The statue was previously displayed as part of “Roads of Arabia,” a traveling exhibition that first appeared at the Louvre Abu Dhabi from November 2018 to February 2019, before heading abroad to Rome, Berlin, Paris, Barcelona, St. Petersburg, Houston, Tokyo, and beyond.
Roads of Arabia celebrated the archaeological treasures of Saudi Arabia and the UAE, exploring how the civilizations of the Arabian Peninsula served as a meeting point of the Indian Ocean, the Horn of Africa, Egypt and Mesopotamia.
Now, the new Lihyanite display in Paris offers a fresh opportunity to examine these ancient civilizations and the role they played in shaping the region.

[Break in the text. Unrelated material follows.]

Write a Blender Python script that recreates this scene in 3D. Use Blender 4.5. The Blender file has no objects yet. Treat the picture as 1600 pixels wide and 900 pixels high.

Determining the identity of who the statue is supposed to depict, however, will require careful study of the archaeological record and a fine examination of the details.
“We know that this statue is a Lihyanite statue that was found in a layer dated to the Lihyanite period, during the second half of the first millennium BC,” said Alsuhaibani.
“There is also another statue that was also found at the same layer. The word “king” was found written on the back of another statue that resembles the one on display today.”
The statue is dressed in a short tunic while on the body are traces of red pigment. On his left arm he wears a bangle that possibly is decorated with a pearl, worn in the crease of his elbow, while beneath his right foot there are the remains of the sole of a shoe, most likely a sandal.
Of note is the particular attention given to the rendering of the man’s anatomical form and its smooth surface, intricately depicting the muscles of the torso, abdomen, and the remains of the limbs — characteristic elements of the Lihyanite school of sculpture.
According to archaeologists and art historians, the statue is distinguished by its particular local style and reflective of artistic influences from ancient Egypt and Greece.
Preserving and celebrating the ancient heritage of Saudi Arabia forms a key part of the Kingdom’s Vision 2030 social reform and economic diversification agenda, which includes investment in tourism infrastructure and attractions.
Among these developments is the “Journey Through Time” master plan, which will see AlUla valley transformed into a living museum designed to immerse visitors in 200,000 years of natural and human history.
“AlUla is the world’s largest living museum and a place of heritage for the world, holding thousands of years of history of cultural exchange,” said Al-Madani.
“Cultural exchange is an economic activity. It creates a place for people to know each other better and trade in business. Today we trade commodities, we trade products and what we really have to encourage now is we trade culture as the baseline of economic growth.
“What we see here is a king of Lihyan — a civilization that dominated northwest Arabia and played a significant role in the incense route and trade network of the past. Today the king stands here to welcome everyone back to AlUla, as we establish it as a major oasis of exchange, art, culture, heritage and hopefully fantastic memories for life.”